I'm Marilyn Monroe w wersji ciemnej. xD

Nie wiem czy wiecie, że M.M. miała problemy z wagą? Chorowała na anoreksję bulimiczną. Jej wahania wagi potrafiły dochodzić nawet do 20kg! Mimo to uważana jest za największą seksbombę dziejów. Wspominałam, że mam fioła na jej punkcie? To mówię. Uwielbiam wszystko co z nią związane. :)


No, ale... zaczynałam od wymiarów 100 x 78 x 100 (wymiary z 10 marca), aktualnie wynoszą one 90x68x90. może nie jest to jakiś idealny wynik. Wiele z Was 10cm zrzuca w przeciągu miesiąca, ale ja i tak jestem z siebie dumna. Mam cholernie kobiece kształty, co mnie niewątpliwie bardzo cieszy. :D 


wczoraj zgrzeszyłam lechem shandy wypitym ok. 20, bo poszłam na spacer z koleżanką i zbłądziłyśmy do monopolowego... ale za to szłyśmy szybkim krokiem i przeszłyśmy z 4km, po tym jak wypiłyśmy to cytrynowe cudeńko :D

13 lipca 2012 , Komentarze (45)

Kochane!

Jestem tak bardzo, bardzo, bardzo, bardzo szczęśliwa! Gdyby ktoś powiedział mi kilka tygodni temu, że będę skakać ze szczęścia, uśmiechać się nawet do mrówki, a z moich oczu będą błyskać ogromne promienie szczęścia to chyba bym wyśmiała. A teraz... Teraz jestem tak bardzo, bardzo, bardzo szczęśliwa!

"Z tej tęsknoty ciągle jem!"
"A potem przytyjesz i będzie, że moja wina! ;("
"To jak przytyję to nie będziesz mnie chciał?"
"Wręcz przeciwnie, kochanie. Więcej cialka do kochania, a nie sam szkielecik"

Huh, ze szkielecikiem to przesadził, bajerant jeden. Wiecie co najbardziej uwielbiam? To, że mamy takie samo spojrzenie na świat. To, że oboje jednocześnie chcemy się bawić i jednocześnie chcemy stabilizacji. To, że oboje, najbardziej na świecie w przyszłości chcemy pełnej, szczęśliwej rodziny z gromadką dzieci, to, że nam obojgu marzy się ślub, domek z ogródkiem. 

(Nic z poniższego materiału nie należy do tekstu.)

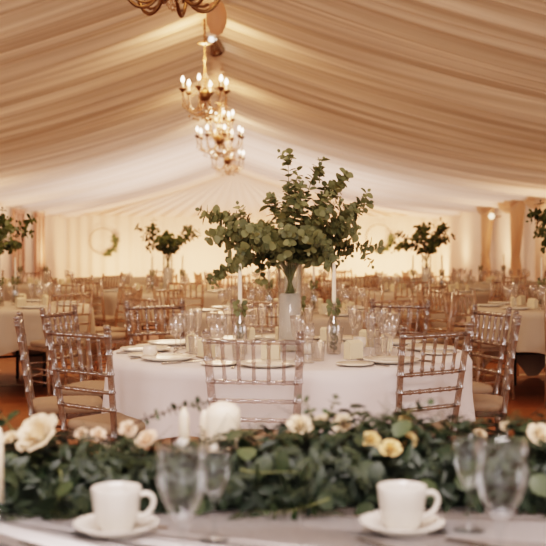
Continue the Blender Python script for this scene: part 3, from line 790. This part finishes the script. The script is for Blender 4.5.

Powiedział, że nie daję się sobą zaopiekować. Najbardziej na świecie chcę, żeby się mną zaopiekował! Po raz pierwszy od bardzo dawna chcę, żeby nie ktoś, tylko on, żeby się mną zaopiekował. Nie boję się, jestem pewna, że spotkałam mojego księcia z bajki. :)

12 lipca 2012 , Komentarze (17)

Nażarłam się jak dzika świnia. Wszystkiego. Spałam i jadłam na zmianę. Bez opamiętania. Brzuch mi pęka, jest mi niedobrze. Jak ja mogłam aż tak spieprzyć dzisiejszy dzień?! 

Od jutra spinam dupę, przysięgam! A dzisiaj już nie tknę jedzenia. Muszę być szczupła. MUSZĘ. Do października pozostało mało czasu.